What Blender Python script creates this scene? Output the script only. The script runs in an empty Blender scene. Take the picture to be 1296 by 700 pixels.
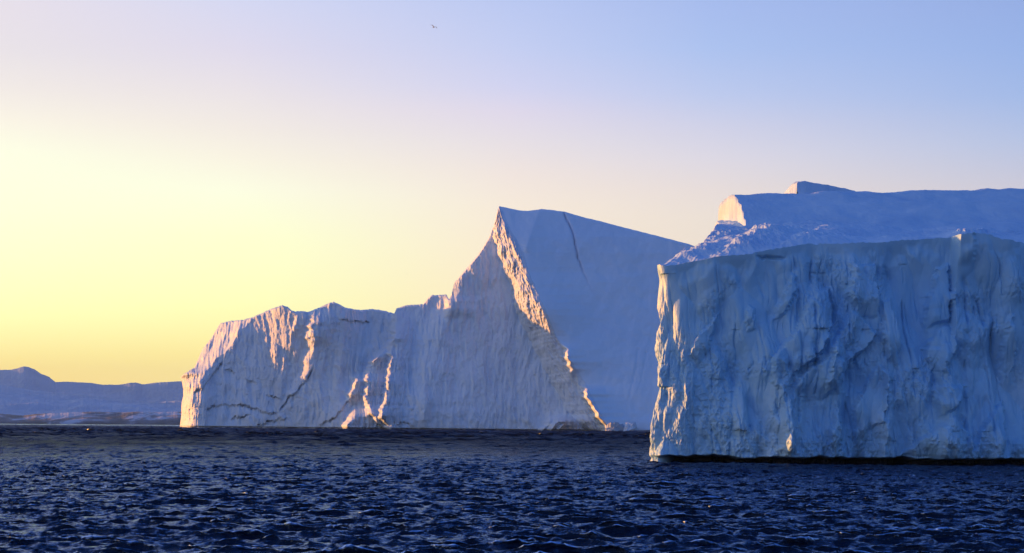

* * *

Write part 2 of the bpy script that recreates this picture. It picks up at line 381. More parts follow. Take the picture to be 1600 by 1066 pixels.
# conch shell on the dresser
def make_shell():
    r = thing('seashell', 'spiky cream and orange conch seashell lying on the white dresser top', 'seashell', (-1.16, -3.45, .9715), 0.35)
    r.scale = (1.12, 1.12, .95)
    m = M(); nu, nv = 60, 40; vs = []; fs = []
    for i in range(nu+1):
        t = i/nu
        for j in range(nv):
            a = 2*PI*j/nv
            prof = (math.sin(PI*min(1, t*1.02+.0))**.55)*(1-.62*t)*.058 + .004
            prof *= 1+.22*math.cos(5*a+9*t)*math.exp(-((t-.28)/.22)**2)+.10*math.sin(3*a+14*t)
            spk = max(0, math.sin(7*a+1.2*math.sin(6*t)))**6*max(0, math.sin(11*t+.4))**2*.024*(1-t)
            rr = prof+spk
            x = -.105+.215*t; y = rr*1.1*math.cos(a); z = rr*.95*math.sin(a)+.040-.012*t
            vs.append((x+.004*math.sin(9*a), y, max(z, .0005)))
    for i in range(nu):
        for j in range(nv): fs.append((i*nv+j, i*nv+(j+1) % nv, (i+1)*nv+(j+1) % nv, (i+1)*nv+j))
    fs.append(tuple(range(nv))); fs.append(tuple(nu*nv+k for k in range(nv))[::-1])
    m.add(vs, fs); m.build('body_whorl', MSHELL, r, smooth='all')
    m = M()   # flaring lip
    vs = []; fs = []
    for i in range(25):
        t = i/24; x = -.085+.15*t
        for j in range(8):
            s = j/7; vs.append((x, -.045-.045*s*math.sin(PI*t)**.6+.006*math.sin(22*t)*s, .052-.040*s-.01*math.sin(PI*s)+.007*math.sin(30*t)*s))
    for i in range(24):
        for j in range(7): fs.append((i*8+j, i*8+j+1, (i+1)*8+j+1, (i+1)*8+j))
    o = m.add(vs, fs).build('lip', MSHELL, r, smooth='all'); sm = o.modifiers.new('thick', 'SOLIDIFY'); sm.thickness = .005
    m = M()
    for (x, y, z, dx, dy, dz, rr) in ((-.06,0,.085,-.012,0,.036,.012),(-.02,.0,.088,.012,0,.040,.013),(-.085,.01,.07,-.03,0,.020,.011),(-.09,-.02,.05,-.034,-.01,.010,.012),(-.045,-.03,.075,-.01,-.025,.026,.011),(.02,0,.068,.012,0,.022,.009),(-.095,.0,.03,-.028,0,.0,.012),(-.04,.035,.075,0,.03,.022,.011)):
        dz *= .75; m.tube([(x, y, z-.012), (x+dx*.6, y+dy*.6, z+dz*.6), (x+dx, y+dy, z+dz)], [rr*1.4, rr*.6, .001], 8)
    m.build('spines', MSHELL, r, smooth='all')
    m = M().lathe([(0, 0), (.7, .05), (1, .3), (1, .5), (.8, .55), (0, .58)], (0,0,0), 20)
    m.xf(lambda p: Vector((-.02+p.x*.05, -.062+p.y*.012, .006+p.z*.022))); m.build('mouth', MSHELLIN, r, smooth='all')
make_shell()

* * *

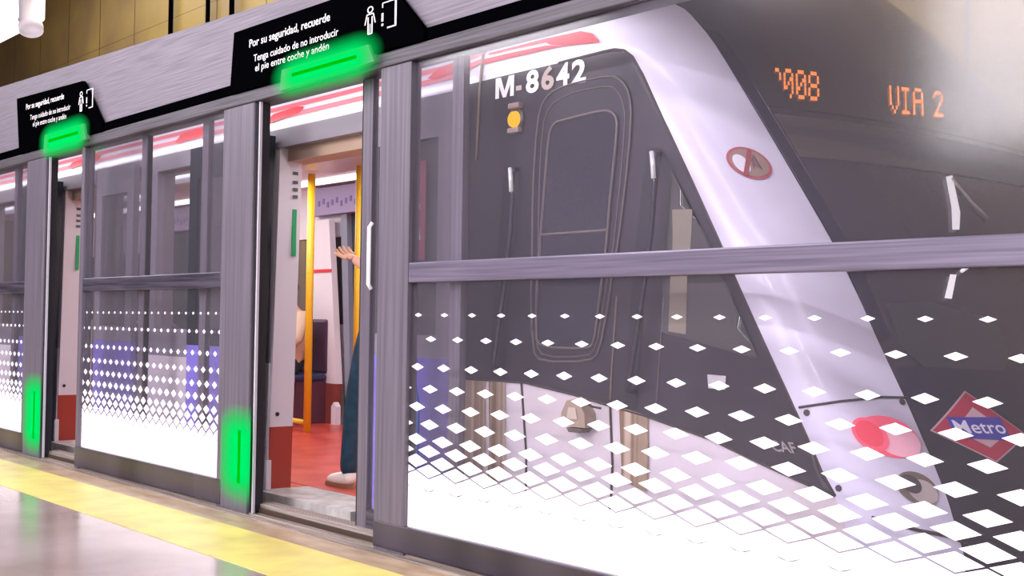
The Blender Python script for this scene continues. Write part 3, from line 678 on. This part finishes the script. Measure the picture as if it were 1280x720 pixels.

What the exercise asks - Find each line with the string "script" and copy it out.

Exercise response -
What Blender Python script creates this scene? Output the script only. The script runs in an empty Blender scene. Take the picture to be 1296 by 700 pixels.
Write part 2 of the bpy script that recreates this picture. It picks up at line 381. More parts follow. Take the picture to be 1600 by 1066 pixels.
The Blender Python script for this scene continues. Write part 3, from line 678 on. This part finishes the script. Measure the picture as if it were 1280x720 pixels.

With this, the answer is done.